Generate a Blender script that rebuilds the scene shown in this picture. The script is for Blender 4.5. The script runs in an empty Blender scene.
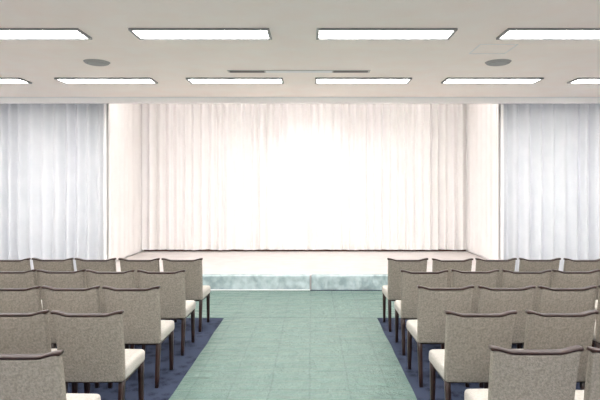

--

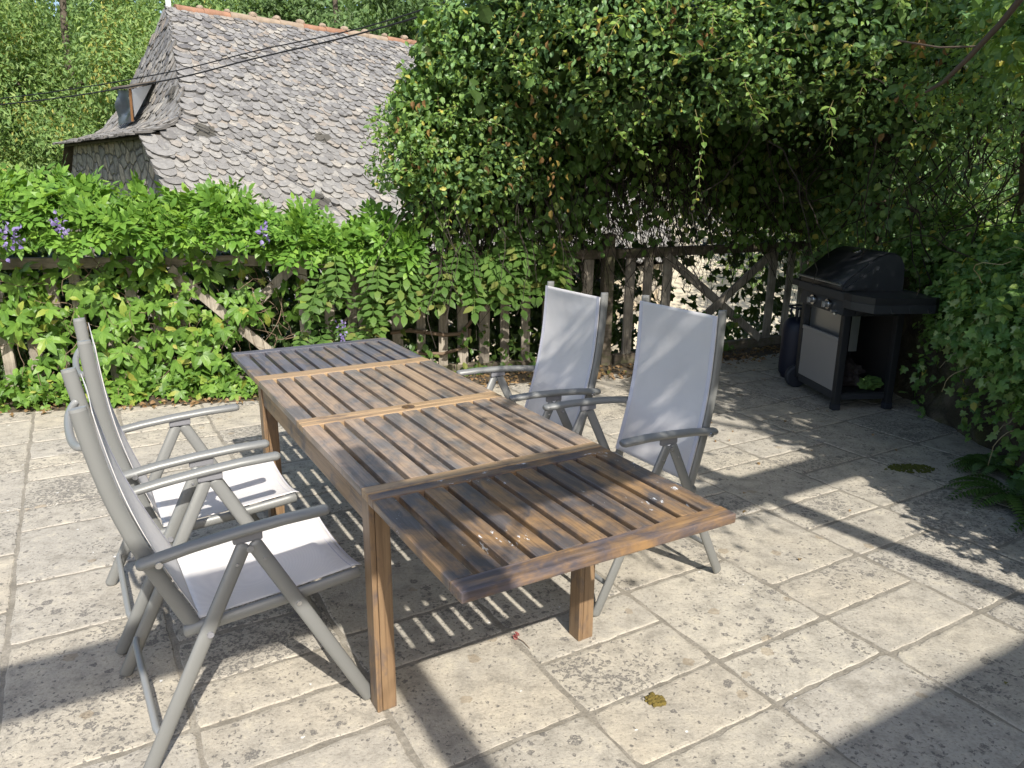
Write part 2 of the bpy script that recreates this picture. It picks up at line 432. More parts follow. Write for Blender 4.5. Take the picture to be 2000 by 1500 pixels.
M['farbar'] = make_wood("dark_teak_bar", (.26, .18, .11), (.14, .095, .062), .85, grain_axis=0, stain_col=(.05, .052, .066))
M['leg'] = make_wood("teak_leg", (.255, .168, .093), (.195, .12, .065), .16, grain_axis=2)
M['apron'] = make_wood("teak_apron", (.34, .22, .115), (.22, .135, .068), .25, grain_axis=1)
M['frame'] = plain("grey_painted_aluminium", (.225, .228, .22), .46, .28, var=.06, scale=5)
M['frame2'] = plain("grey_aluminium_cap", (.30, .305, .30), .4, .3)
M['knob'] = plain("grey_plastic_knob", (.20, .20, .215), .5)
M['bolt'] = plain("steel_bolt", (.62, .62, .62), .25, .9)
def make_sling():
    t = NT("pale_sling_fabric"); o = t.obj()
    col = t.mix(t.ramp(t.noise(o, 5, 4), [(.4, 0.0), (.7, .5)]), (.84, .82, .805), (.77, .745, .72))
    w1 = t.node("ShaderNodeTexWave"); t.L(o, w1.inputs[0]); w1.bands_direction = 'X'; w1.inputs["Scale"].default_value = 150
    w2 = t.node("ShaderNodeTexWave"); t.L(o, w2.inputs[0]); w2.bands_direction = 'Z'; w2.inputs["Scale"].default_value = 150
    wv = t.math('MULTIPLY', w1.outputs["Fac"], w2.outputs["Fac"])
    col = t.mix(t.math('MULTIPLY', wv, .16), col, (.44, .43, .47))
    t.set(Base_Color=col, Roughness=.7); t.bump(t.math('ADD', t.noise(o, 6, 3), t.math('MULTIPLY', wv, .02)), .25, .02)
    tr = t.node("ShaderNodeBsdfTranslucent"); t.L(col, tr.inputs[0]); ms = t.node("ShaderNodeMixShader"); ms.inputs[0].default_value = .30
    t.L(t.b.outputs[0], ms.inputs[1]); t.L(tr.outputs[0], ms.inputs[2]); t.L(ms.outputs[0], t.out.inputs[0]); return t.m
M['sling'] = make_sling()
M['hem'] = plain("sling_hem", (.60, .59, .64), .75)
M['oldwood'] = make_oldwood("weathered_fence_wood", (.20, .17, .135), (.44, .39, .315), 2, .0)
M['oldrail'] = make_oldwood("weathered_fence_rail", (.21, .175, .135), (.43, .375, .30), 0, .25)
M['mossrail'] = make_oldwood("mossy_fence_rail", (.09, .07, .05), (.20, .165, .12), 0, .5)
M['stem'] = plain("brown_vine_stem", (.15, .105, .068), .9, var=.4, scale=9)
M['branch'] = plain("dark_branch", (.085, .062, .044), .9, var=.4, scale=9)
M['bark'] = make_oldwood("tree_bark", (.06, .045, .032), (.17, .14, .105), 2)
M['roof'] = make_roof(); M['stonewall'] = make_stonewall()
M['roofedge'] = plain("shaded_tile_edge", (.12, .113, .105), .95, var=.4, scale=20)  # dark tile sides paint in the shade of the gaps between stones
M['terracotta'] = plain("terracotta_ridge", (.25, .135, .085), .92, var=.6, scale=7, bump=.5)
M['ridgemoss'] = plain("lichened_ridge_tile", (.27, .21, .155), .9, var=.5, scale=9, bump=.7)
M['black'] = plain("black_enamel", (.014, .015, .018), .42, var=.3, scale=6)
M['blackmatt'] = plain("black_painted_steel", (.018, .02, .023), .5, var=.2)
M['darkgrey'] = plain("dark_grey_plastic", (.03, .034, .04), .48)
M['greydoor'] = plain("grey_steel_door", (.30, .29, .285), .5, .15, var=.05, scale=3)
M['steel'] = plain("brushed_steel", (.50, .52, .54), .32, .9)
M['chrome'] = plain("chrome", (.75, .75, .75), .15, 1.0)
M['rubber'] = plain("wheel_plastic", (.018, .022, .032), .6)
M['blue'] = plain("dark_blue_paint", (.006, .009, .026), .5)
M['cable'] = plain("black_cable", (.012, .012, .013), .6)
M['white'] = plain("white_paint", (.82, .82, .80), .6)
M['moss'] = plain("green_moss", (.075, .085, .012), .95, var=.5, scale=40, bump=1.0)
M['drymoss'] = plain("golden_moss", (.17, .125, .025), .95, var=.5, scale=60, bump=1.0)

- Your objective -
Every line in the data above that contains "this" needs to be copied.

- Worked answer -
Generate a Blender script that rebuilds the scene shown in this picture. The script is for Blender 4.5. The script runs in an empty Blender scene.
Write part 2 of the bpy script that recreates this picture. It picks up at line 432. More parts follow. Write for Blender 4.5. Take the picture to be 2000 by 1500 pixels.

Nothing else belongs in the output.